Happy family: Lobo with his wife and children

“From a few thousands to a couple of crores, many people invested in my company. All my previous employers are investors and shareholders in my company, and all my employees are shareholders too. My vision is to build an Infosys of the real estate industry.” 
 
Among his company’s projects nine have been completed in Shimoga, Hubli and Mangaluru in the last six years; two projects are under various stages of construction in Mangaluru, featuring 400 apartments, while a few projects are in the pipeline in Mumbai and Bellary with around 600 flats. 

Today although Lobo owns a BMW 5 series and a luxurious apartment in a western Mumbai suburb, he still prefers to walk to his office a kilometre away and often travels by local train, bus or auto-rickshaw. 
 
His children, an 18-year-old daughter and a 12-year-old son, study in the best educational institutions in Mumbai, but they too travel by public transport. Lobo himself prefers to buy fruits, vegetables and grocery from the roadside vendors or small kirana shops. 

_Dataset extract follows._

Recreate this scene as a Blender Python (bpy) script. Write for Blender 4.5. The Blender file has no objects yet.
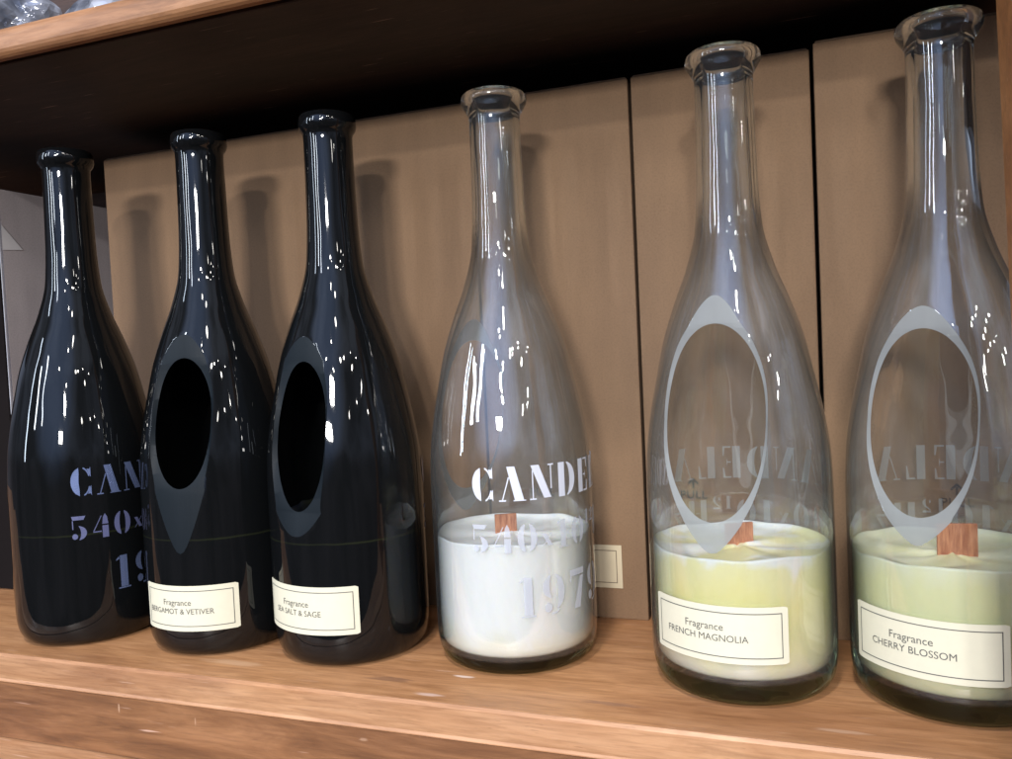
import bpy, bmesh, math, random
import numpy as np
from mathutils import Vector, Matrix
random.seed(7)
sc = bpy.context.scene
C = sc.collection

# ------------------------------------------------------------------ camera
cam_d = bpy.data.cameras.new('camera'); cam = bpy.data.objects.new('camera', cam_d); C.objects.link(cam)
RGT = (0.9989132390, -0.0018421382, -0.0465719595)
DWN = (-0.0466083778, -0.0394808048, -0.9981327192)
FWD = (0.0, 0.9992186310, -0.0395237577)
CAM_H = 0.1657211
cam.matrix_world = Matrix(((RGT[0], -DWN[0], -FWD[0], 0), (RGT[1], -DWN[1], -FWD[1], 0),
                           (RGT[2], -DWN[2], -FWD[2], CAM_H), (0, 0, 0, 1)))
cam_d.sensor_width = 36; cam_d.lens = 825.4844 / 1012 * 36
cam_d.clip_start = 0.01; cam_d.clip_end = 100
sc.camera = cam
PHI = 0.34961
# ------------------------------------------------------------------ world: dim interior of a shop
w = bpy.data.worlds.new('World'); sc.world = w; w.use_nodes = True
nt = w.node_tree; bg = nt.nodes['Background']
tc = nt.nodes.new('ShaderNodeTexCoord'); sep = nt.nodes.new('ShaderNodeSeparateXYZ')
nt.links.new(tc.outputs['Generated'], sep.inputs[0])
rmp = nt.nodes.new('ShaderNodeValToRGB'); mr = nt.nodes.new('ShaderNodeMapRange')
mr.inputs['From Min'].default_value = -1; mr.inputs['From Max'].default_value = 1
nt.links.new(sep.outputs['Z'], mr.inputs['Value']); nt.links.new(mr.outputs[0], rmp.inputs[0])
cr = rmp.color_ramp
cr.elements[0].position = 0.0; cr.elements[0].color = (0.07, 0.045, 0.035, 1)
cr.elements[1].position = 1.0; cr.elements[1].color = (0.55, 0.55, 0.57, 1)
e = cr.elements.new(0.48); e.color = (0.10, 0.09, 0.095, 1)
e = cr.elements.new(0.60); e.color = (0.31, 0.34, 0.41, 1)
nz = nt.nodes.new('ShaderNodeTexNoise'); nz.inputs['Scale'].default_value = 3.2; nz.inputs['Detail'].default_value = 3
nt.links.new(tc.outputs['Generated'], nz.inputs['Vector'])
r2 = nt.nodes.new('ShaderNodeValToRGB'); r2.color_ramp.elements[0].position = 0.40; r2.color_ramp.elements[1].position = 0.64
r2.color_ramp.elements[0].color = (0.25, 0.25, 0.28, 1); r2.color_ramp.elements[1].color = (1.35, 1.45, 1.65, 1)
nt.links.new(nz.outputs[0], r2.inputs[0])
mm = nt.nodes.new('ShaderNodeMix'); mm.data_type = 'RGBA'; mm.blend_type = 'MULTIPLY'; mm.inputs[0].default_value = 1
nt.links.new(rmp.outputs[0], mm.inputs[6]); nt.links.new(r2.outputs[0], mm.inputs[7])
# broad cool daylight from the shop window, soft edged
vd = nt.nodes.new('ShaderNodeVectorMath'); vd.operation = 'DOT_PRODUCT'
_a, _e = math.radians(-112), math.radians(31)
vd.inputs[1].default_value = (math.cos(_a) * math.cos(_e), math.sin(_a) * math.cos(_e), math.sin(_e))
nt.links.new(tc.outputs['Generated'], vd.inputs[0])
vr = nt.nodes.new('ShaderNodeValToRGB'); vr.color_ramp.interpolation = 'EASE'
vr.color_ramp.elements[0].position = 0.78; vr.color_ramp.elements[0].color = (0, 0, 0, 1)
vr.color_ramp.elements[1].position = 0.985; vr.color_ramp.elements[1].color = (0.80, 1.15, 2.0, 1)
nt.links.new(vd.outputs['Value'], vr.inputs[0])
ma = nt.nodes.new('ShaderNodeMix'); ma.data_type = 'RGBA'; ma.blend_type = 'ADD'; ma.inputs[0].default_value = 1
nt.links.new(mm.outputs[2], ma.inputs[6]); nt.links.new(vr.outputs[0], ma.inputs[7])
nt.links.new(ma.outputs[2], bg.inputs[0]); bg.inputs[1].default_value = 0.80

# ------------------------------------------------------------------ lamps of the shop
def lamp(name, az, el, dist, sx, sy, watts, col, shape='RECTANGLE'):
    l = bpy.data.lights.new(name, 'AREA'); l.shape = shape; l.size = sx; l.size_y = sy
    l.energy = watts; l.color = col
    o = bpy.data.objects.new(name, l); C.objects.link(o)
    a, b = math.radians(az), math.radians(el)
    d = Vector((math.cos(a) * math.cos(b), math.sin(a) * math.cos(b), math.sin(b)))
    o.location = Vector((-0.03, 0.43, 0.14)) + d * dist
    o.rotation_euler = d.to_track_quat('Z', 'Y').to_euler()
    return o
lamp('window_strip', -137, 22, 2.4, 0.06, 0.80, 9, (0.84, 0.91, 1.0))
lamp('window_strip', -149, 17, 2.5, 0.09, 0.60, 9, (0.84, 0.91, 1.0))
lamp('window_strip_far', -164, 14, 2.2, 0.06, 1.1, 7, (0.72, 0.84, 1.0))
lamp('bright_panel', -103.5, 13.5, 2.6, 0.34, 0.14, 42, (1.0, 0.97, 0.93))
lamp('bright_panel', -96, 21, 2.7, 0.13, 0.06, 18, (1.0, 0.97, 0.93))
lamp('overhead_panel', -108, 60, 2.2, 0.20, 0.10, 24, (1.0, 0.96, 0.90))
for az, el, di, wt, sz in ((-77, 30, 2.6, 4, .10), (-71, 31, 2.4, 3, .05), (-92, 24, 3.0, 2, .06), (-58, 25, 2.8, 2.5, .08), (-47, 29, 3.0, 1.2, .04),
                       (-107, 30, 2.6, 3, .07), (-66, 18, 3.2, 1.2, .09), (-86, 44, 2.2, 2, .10), (-38, 16, 3.4, 1.0, .05), (-97, 40, 2.5, 1.5, .04),
                           (-54, 19, 3.0, .8, .04), (-60, 33, 2.7, .8, .035), (-44, 20, 3.2, .6, .03)):
    lamp('ceiling_spot', az, el, di, sz, sz * 1.3, wt, (1.0, 0.95, 0.88), 'ELLIPSE')

sc.view_settings.view_transform = 'Standard'; sc.view_settings.look = 'None'
sc.view_settings.exposure = 0.0; sc.view_settings.gamma = 1
sc.render.engine = 'CYCLES'
cy = sc.cycles
cy.use_denoising = True
try: cy.denoiser = 'OPENIMAGEDENOISE'
except Exception: pass
cy.max_bounces = 20; cy.transparent_max_bounces = 40; cy.transmission_bounces = 16; cy.glossy_bounces = 8
cy.diffuse_bounces = 5; cy.caustics_reflective = False; cy.caustics_refractive = True
cy.sample_clamp_indirect = 6.0; cy.blur_glossy = 0.3

# ------------------------------------------------------------------ material helpers
def newmat(name):
    m = bpy.data.materials.new(name); m.use_nodes = True
    m.node_tree.nodes.clear()
    out = m.node_tree.nodes.new('ShaderNodeOutputMaterial')
    return m, m.node_tree, out
class NB:
    def __init__(s, nt): s.nt = nt
    def n(s, t, **k):
        x = s.nt.nodes.new(t)
        for a, b in k.items(): setattr(x, a, b)
        return x
    def l(s, a, b): s.nt.links.new(a, b)
    def principled(s, col=None, rough=.5, metal=0, ior=1.5, **ins):
        p = s.n('ShaderNodeBsdfPrincipled')
        if col: p.inputs['Base Color'].default_value = (*col, 1)
        p.inputs['Roughness'].default_value = rough; p.inputs['Metallic'].default_value = metal; p.inputs['IOR'].default_value = ior
        for k, v in ins.items(): p.inputs[k.replace('_', ' ')].default_value = v
        return p
    def noise(s, vec, scale, detail=4, rough=.55, mapping=None, dist=0):
        if mapping:
            mp = s.n('ShaderNodeMapping'); mp.inputs['Scale'].default_value = mapping; s.l(vec, mp.inputs[0]); vec = mp.outputs[0]
        x = s.n('ShaderNodeTexNoise'); x.inputs['Scale'].default_value = scale; x.inputs['Detail'].default_value = detail
        x.inputs['Roughness'].default_value = rough; x.inputs['Distortion'].default_value = dist
        s.l(vec, x.inputs['Vector']); return x.outputs[0]
    def ramp(s, fac, stops):
        r = s.n('ShaderNodeValToRGB'); el = r.color_ramp.elements
        el[0].position, el[0].color = stops[0][0], (*stops[0][1], 1); el[1].position, el[1].color = stops[-1][0], (*stops[-1][1], 1)
        for p, c in stops[1:-1]: q = el.new(p); q.color = (*c, 1)
        s.l(fac, r.inputs[0]); return r.outputs[0]
    def mix(s, a, b, fac, mode='MIX'):
        m = s.n('ShaderNodeMix', data_type='RGBA', blend_type=mode)
        for i, v in ((6, a), (7, b)):
            if isinstance(v, tuple): m.inputs[i].default_value = (*v, 1)
            else: s.l(v, m.inputs[i])
        if isinstance(fac, (int, float)): m.inputs[0].default_value = fac
        else: s.l(fac, m.inputs[0])
        return m.outputs[2]
    def bump(s, h, strength, dist=.001):
        b = s.n('ShaderNodeBump'); b.inputs['Strength'].default_value = strength; b.inputs['Distance'].default_value = dist
        s.l(h, b.inputs['Height']); return b.outputs[0]
    def math(s, op, a, b=None, c=None, clamp=False):
        m = s.n('ShaderNodeMath', operation=op); m.use_clamp = clamp
        for i, v in enumerate((a, b, c)):
            if v is None: continue
            if isinstance(v, (int, float)): m.inputs[i].default_value = v
            else: s.l(v, m.inputs[i])
        return m.outputs[0]
    def mixsh(s, fac, a, b):
        m = s.n('ShaderNodeMixShader')
        if isinstance(fac, (int, float)): m.inputs[0].default_value = fac
        else: s.l(fac, m.inputs[0])
        s.l(a, m.inputs[1]); s.l(b, m.inputs[2]); return m.outputs[0]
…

“I have not forgotten my past,” he says. “I want to give back to them as much as I can.” 
 
And to help that happen, Lobo runs a NGO called T3 Hope Foundation where around 100 children from poor background are provided assistance for English-medium schooling. 

“Being poor is a crime in India,” he says. “Many lack the motivation to come out of poverty. My foundation tries to motivate the poor to defy poverty by getting educated and working hard to grow prosperous.”  

There could not be a worthier example than Lobo himself.